Und nicht zu vergessen: beste Grüsse natürlich auch an webeBe!

Linard03 hat gesagt: RE:
Gesendet am 15. September 2021 um 15:03
bin da gerade nochmal über meinen eigenen Kommentar gestolpert: uiii - das könnte durchaus falsch verstanden werden, nämlich dass der WoPo u.U. den gesunden Menschenverstand ausgelassen hat.
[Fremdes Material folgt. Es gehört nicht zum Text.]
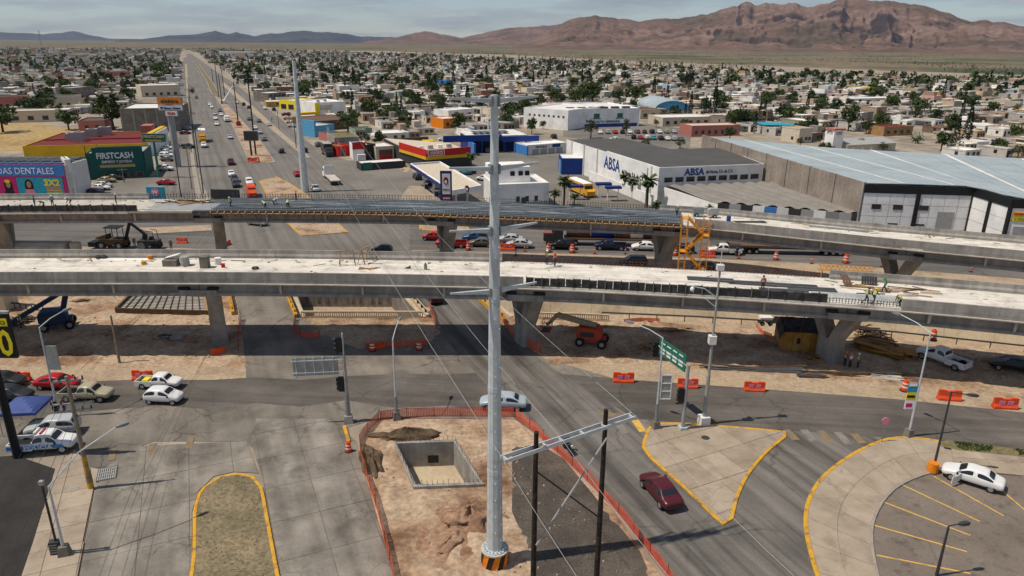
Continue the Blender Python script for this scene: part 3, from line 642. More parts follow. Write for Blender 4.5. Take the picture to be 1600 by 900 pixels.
def heap(name,label,px,py,rx,ry,h,m,rz=0.0,seed=0,cat='soil heap',n=30,k=9,rough=0.7):
 c=g(px,py);rnd=random.Random(seed);mb=MB();secs=[]
 for i in range(k+1):
  t=i/k;rr=1-t*t*0.98;ring_=[]
  for j in range(n):
   a=2*pi*j/n;w=1+rough*mnoise.noise(Vector((cos(a)*1.6+seed,sin(a)*1.6,t*2)));zz=h*t*(1+0.9*mnoise.noise(Vector((cos(a)*rx*1.3,sin(a)*ry*1.3+seed,t*5))))
   x,y=cos(a)*rx*(1-t)**0.8*w,sin(a)*ry*(1-t)**0.8*w
   ring_.append((c.x+x*cos(rz)-y*sin(rz),c.y+x*sin(rz)+y*cos(rz),zz*1.0-0.02*(i==0)))
  secs.append(ring_)
 mb.loft(secs,True,False)
 return tag(mb.build(name,m,None,smooth=True),label,cat)
heap('soil_heap','red soil heap beside the tower base',735,812,2.5,1.7,1.0,'dirt_red',0.4,1)
heap('soil_heap','low spread of red soil between the tower and the orange net',700,850,2.6,1.1,0.35,'dirt_red',1.0,2)
heap('soil_heap','dark heap of weeds and earth behind the open pit',635,684,4.2,0.9,0.8,'soil_dark',0.16,3)
heap('soil_heap','dark earth bank along the orange net by the pit',580,722,0.9,2.8,0.65,'soil_dark',0.35,4)
heap('soil_heap','small mound of earth between the pit and the tower',742,790,1.0,0.8,0.4,'dirt',0,5)
heap('soil_heap','long dirt bank before the beige trench wall by the railing',1010,512,9,1.4,0.7,'dirt',-0.1,6)
heap('soil_heap','pale earth bank past the blue boom lift',140,468,4,1.6,1.0,'dirt_pale',0,7)
heap('soil_heap','sand pile on the lot by the fuel canopy',640,266,3.5,2.0,0.9,'dirt_pale',-0.6,8)
def scatter_stones(label,pxpoly,n,m,seed,smin=.05,smax=.16):
 rnd=random.Random(seed);P=G2(pxpoly);xs=[p[0]for p in P];ys=[p[1]for p in P];mb=MB();k=0
 while k<n:
  x,y=rnd.uniform(min(xs),max(xs)),rnd.uniform(min(ys),max(ys))
  if not inpoly(x,y,P)or inpoly(x,y,PIT):continue
  s=rnd.uniform(smin,smax);mb.box((x,y,s*.4),(s*rnd.uniform(1,2.2),s*rnd.uniform(.8,1.5),s),rnd.uniform(0,3),taper=0.6);k+=1
 return tag(mb.build('rubble',m),label,'rubble',kind='stuff')
scatter_stones('loose stones strewn over the median dirt',[(640,960),(565,700),(600,665),(790,668),(900,780),(1000,940)],240,'dirt',1,.04,.13)
scatter_stones('clods of earth strewn over the site dirt under the near deck',[(-100,560),(0,495),(370,500),(370,560)],260,'dirt',2,.06,.2)
scatter_stones('debris strewn over the site dirt beside the long trench',[(850,560),(830,506),(1200,525),(1600,560),(1600,600),(1200,572)],420,'dirt',3,.06,.22)
scatter_stones('stones and litter on the yellow kerbed island',[(305,900),(310,780),(370,748),(405,765),(430,900)],90,'dirt_pale',4,.04,.1)
def tufts(label,pxpoly,n,m,seed,h=0.12,z=0.1):
 rnd=random.Random(seed);P=G2(pxpoly);xs=[p[0]for p in P];ys=[p[1]for p in P];mb=MB();k=0
 while k<n:
  x,y=rnd.uniform(min(xs),max(xs)),rnd.uniform(min(ys),max(ys))
  if not inpoly(x,y,P):continue
  if mnoise.noise(Vector((x*.4,y*.4,seed)))<-0.05:k+=0.2;continue
  for b in range(3):
   a=rnd.uniform(0,6.28);w=0.05;hh=h*rnd.uniform(.5,1.4);mb.col=(rnd.uniform(.7,1.3),)*3
   mb.add([(x-w*cos(a),y-w*sin(a),z),(x+w*cos(a),y+w*sin(a),z),(x+rnd.uniform(-.1,.1),y+rnd.uniform(-.1,.1),z+hh)],[(0,1,2)])
  k+=1
 me=mb.mesh('grass',m,colname='shade');return tag(obj('grass',me),label,'grass',kind='stuff')
tufts('dry grass on the yellow kerbed traffic island',[(306,960),(306,800),(340,752),(395,752),(412,790),(440,960)],260,'leaf_dry',11,.07)
tufts('grass strip between the cross road and the ring pavement',[(1468,696),(1480,691),(1600,706),(1800,732),(1800,743),(1600,714),(1480,703)],1500,'leaf_mid',12,0.16,0.15)
# ----------------------------- mountains
def fbm(x,y,o=5,s=0.0):
 v=0;a=1;f=1
 for i in range(o):v+=a*mnoise.noise(Vector((x*f+s,y*f,s*1.7)));a*=0.5;f*=2.03
 return v
def ridged(x,y,o=5,s=0.0):
 v=0;a=1;f=1
 for i in range(o):v+=a*(1-abs(mnoise.noise(Vector((x*f+s,y*f,s)))*1.9));a*=0.5;f*=2.1
 return v/2
def crest(sil,px):
 for(a,b),(c,d)in zip(sil,sil[1:]):
  if a<=px<=c:return b+(d-b)*(px-a)/(c-a)
 return sil[0][1]if px<sil[0][0]else sil[-1][1]
def lerpc(a,b,t):t=max(0,min(1,t));return tuple(x+(y-x)*t for x,y in zip(a,b))
def mountain_range(name,sil,r0,r1,rb,na,nr,amp,seed,fan=0.12,rag=0.03):
 px0,px1=sil[0][0],sil[-1][0];vs=[];
 for i in range(na+1):
  px=px0+(px1-px0)*i/na;d=ray(px,HORIZON);az=math.atan2(d.x,d.y)
  hp=proj((sin(az)*1e6,cos(az)*1e6,CAMH))[1]
  Hh=max(CAMH+5,zat(px,crest(sil,px),cos(az)*r1))*(1+rag*fbm(az*70,seed,4,seed))
  edge=min(1,i/8,(na-i)/8)
  for j in range(nr+1):
   t=j/nr;tt=t*1.25;r=r0+(r1-r0)*tt if tt<=1 else r1+(rb-r1)*(tt-1)/0.25
   x,y=sin(az)*r,cos(az)*r
   if tt<=1:
    rg=ridged(x/800,y/800,6,seed);sp_=ridged(az*15+seed+fbm(x/1500,y/1500,3)*0.35,tt*1.6+fbm(x/900,y/900,3)*0.4,4,seed+4)
    base=fan*tt+(1-fan)*(max(0,tt-0.28)/0.72)**1.25
    cf=max(0,min(1,(fbm(az*9+seed,0.3,3,2.2)+0.35)*2.2));cw=0.045*fbm(x/700,y/700,3,5.0)
    cl=max(0,min(1,(tt+cw-0.735)/0.022));base=base*(1-0.20*cf*(1-cl))if tt>0.28 else base
    env=sin(pi*min(1,tt))**0.8 if tt<1 else 0
    h=Hh*(base+amp*env*((rg-0.6)*0.75+(sp_-0.6)*0.6)*min(1,tt*1.6));h=min(h,Hh*(0.30+0.70*tt))
   else:h=Hh*(1-(tt-1)/0.25)
   vs.append((x,y,max(-0.04 if tt>0.02 else-2.0,h*edge if edge<1 else h)-(3 if tt<0.01 else 0)))
 fs=[];n=nr+1
 for i in range(na):
  for j in range(nr):fs.append((i*n+j,(i+1)*n+j,(i+1)*n+j+1,i*n+j+1))
 me=bpy.data.meshes.new(name);me.from_pydata(vs,[],fs);me.materials.append(M['mountain' if 'range' in name else 'hazed_hill_rock']);me.update()
 me.polygons.foreach_set('use_smooth',[True]*len(me.polygons))
 return tag(obj(name,me),kind='structure')
m,n,l,b=node_mat('mountain');M['mountain']=m
b.inputs['Roughness'].default_value=0.95;b.inputs['Specular IOR Level'].default_value=0.1
ge=n.new('ShaderNodeNewGeometry');sx=n.new('ShaderNodeSeparateXYZ');l.new(ge.outputs['Normal'],sx.inputs[0])
no=n.new('ShaderNodeTexNoise');no.inputs['Scale'].default_value=0.0022;no.inputs['Detail'].default_value=9;l.new(ge.outputs['Position'],no.inputs['Vector'])
ra=n.new('ShaderNodeValToRGB');cr=ra.color_ramp;cr.elements.new(0.5)
for e,p,c in zip(cr.elements,(0.36,0.5,0.66),((0.095,0.073,0.054),(0.155,0.098,0.076),(0.21,0.138,0.11))):e.position=p;e.color=(*c,1)
l.new(no.outputs[0],ra.inputs[0])
rs=n.new('ShaderNodeMapRange');rs.inputs[1].default_value=0.90;rs.inputs[2].default_value=0.78;l.new(sx.outputs['Z'],rs.inputs[0])
mx=n.new('ShaderNodeMixRGB');mx.inputs[2].default_value=(0.05,0.037,0.039,1);l.new(rs.outputs[0],mx.inputs[0]);l.new(ra.outputs[0],mx.inputs[1])
n2=n.new('ShaderNodeTexNoise');n2.inputs['Scale'].default_value=0.02;n2.inputs['Detail'].default_value=6;l.new(ge.outputs['Position'],n2.inputs['Vector'])
mr=n.new('ShaderNodeMapRange');mr.inputs[1].default_value=0.35;mr.inputs[2].default_value=0.65;mr.inputs[3].default_value=0.68;mr.inputs[4].default_value=1.25;l.new(n2.outputs[0],mr.inputs[0])
mm=n.new('ShaderNodeMixRGB');mm.blend_type='MULTIPLY';mm.inputs[0].default_value=1;l.new(mx.outputs[0],mm.inputs[1]);l.new(mr.outputs[0],mm.inputs[2]);l.new(mm.outputs[0],b.inputs['Base Color'])
SIL_M=[(560,68),(600,62),(640,54),(665,48),(690,53),(720,59),(750,53),(775,47),(800,43),(840,42),(870,38),(900,40),(940,46),(1000,55),(1060,68)]
SIL_R=[(800,72),(840,58),(870,42),(890,30),(905,27),(935,26),(960,28),(1000,33),(1020,30),(1060,29),(1100,22),(1130,14),(1148,8),(1158,3),(1172,6),(1200,5),(1240,5),(1255,12),(1275,7),(1295,1),(1310,-2),(1345,0),(1375,2),(1400,4),(1430,8),(1455,14),(1475,20),(1495,30),(1510,35),(1530,32),(1545,35),(1562,34),(1580,38),(1600,42),(1680,48),(1760,60)]
SIL_L=[(180,66),(240,59),(270,55),(300,54),(322,51),(340,48),(358,53),(372,50),(398,56),(425,52),(445,52),(455,49),(475,47),(492,50),(515,50),(545,53),(565,57),(600,58),(640,58),(700,60),(780,66)]
SIL_F=[(-120,60),(-60,52),(0,50),(40,52),(70,53),(100,51),(118,49),(140,54),(170,60),(230,62),(300,63)]
mat('hazed_hill_rock',[(0.030,0.036,0.050),(0.050,0.054,0.068),(0.075,0.072,0.08)],scale=0.0012,detail=8,rough=0.95)  # dark hill rock with the blue of distance haze put into its colour
mountain_range('mountain_range',SIL_R,3900,7600,9800,440,130,0.58,3.1,rag=0.05)
mountain_range('hill_range',SIL_M,8200,11500,13000,220,50,0.5,5.3,rag=0.08)
mountain_range('distant_hills',SIL_L,12000,14500,16000,420,34,0.5,7.7,rag=0.10)
mountain_range('distant_hills',SIL_F,19000,22500,24500,120,20,0.3,9.1,rag=0.1)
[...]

Das wäre jedoch definitiv NICHT so gemeint! Ich hoffe jedenfalls, dass es so angekommen ist, wie ich das gemeint habe (Kommentare schreiben ist nicht immer einfach ...)

WoPo1961 hat gesagt: RE:
Gesendet am 15. September 2021 um 18:10
ALLES GUT, lieber Richard! Ich hab deinen Kommentar in keiner Sekunde anders verstanden, wie DU es gemeint hast!! Ansonsten wäre ich über eine ziemlich große Wesensänderung deinerseits ziemlich erstaunt gewesen!
So ein bisken, denke ich, kenne ich dich. Und ein anders gemeinter Kommentar würde da gar nicht zu dir passen. Deshalb hab ich meinen Filter (ob der Kommentar u. U. Auch anders gemeint werden könnte) erst gar nicht angestellt.
Soh, hätten wir das auch geklärt und ich wünsche genussvolle Herbsttage in den Bergen, wann immer die Zeit es zulässt.
GrüßE aus dem Sauerland (Kurzurlaub!)
WoPo

Linard03 hat gesagt: RE:
Gesendet am 16. September 2021 um 07:00
puhh - dann bin ich ja beruhigt ...
Du hast natürlich recht, ein anders gemeinter Kommentar hätte nicht zu mir gepasst ...

Dir wünsche ich ebenfalls schöne Herbsttage. Ob es bei mir noch ein, zwei Herbstwanderungen gibt, hängt primär auch vom Wetter ab.